All in all, I’m happy that we never have to pack a peanut butter and jelly sandwich or bring our own chicken nuggets when we are asked to dinner at a friend’s house.

Call me a tough mom, but our kids eat what we eat and that's that. So far, it's worked!

Mary Anne Looby November 28, 2012 at 02:13 PM
I have a strong dislike for veggies. I was forced to eat them as a child. Had I not been, maybe I would have developed a taste for them. I made my own baby food by pureeing whatever we had for dinner. If there were lefovers I froze them in ice cube trays for a later meal. I made sure that my children like veggies. From the time they could chew, I would steam broccolli and give it to them for lunch. They ate it everyday. Now in their 30's the joke is "a day without broccolli, is like a day without sunshine"! They have developed into inquisitive eaters with palates much broader than mine, for which I am grateful. My kids are not picky eaters, sadly, their Mother is!

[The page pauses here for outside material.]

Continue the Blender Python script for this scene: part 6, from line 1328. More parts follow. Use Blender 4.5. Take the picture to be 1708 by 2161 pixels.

AnnaMarie Zeravsky November 28, 2012 at 06:48 PM
I definitely feel that children's eating habits come from their parents and what they are first introduced too. For example, my oldest daughter (almost 3 years old) was born with a severe milk allergy (No, not an intolerance, an actual allergy where if exposed her throat would eventually close even from milk being passed through my breast milk). Because of her allergy and my unknowing of the possibilities of non-dairy food, we only feed her fruits, veggies, and beans. She NEVER had anything prepared by anyone else or prepackaged for fear of contamination. No chocolate, no ice cream, no cake. When she turned 2, we decided on milk-challenges with her allergist and now she has "out-grown" her allergy and can essentially eat anything. However, she still loves just about every fruit, vegetable, and bean but refuses to eat pizza, mac n cheese, casseroles and even chocolate or ice cream. I think her distinct choices are because of what she new. I am grateful that she loves her fruit and veggies but am saddened that she is unwilling to try new things because she was so limited as a baby.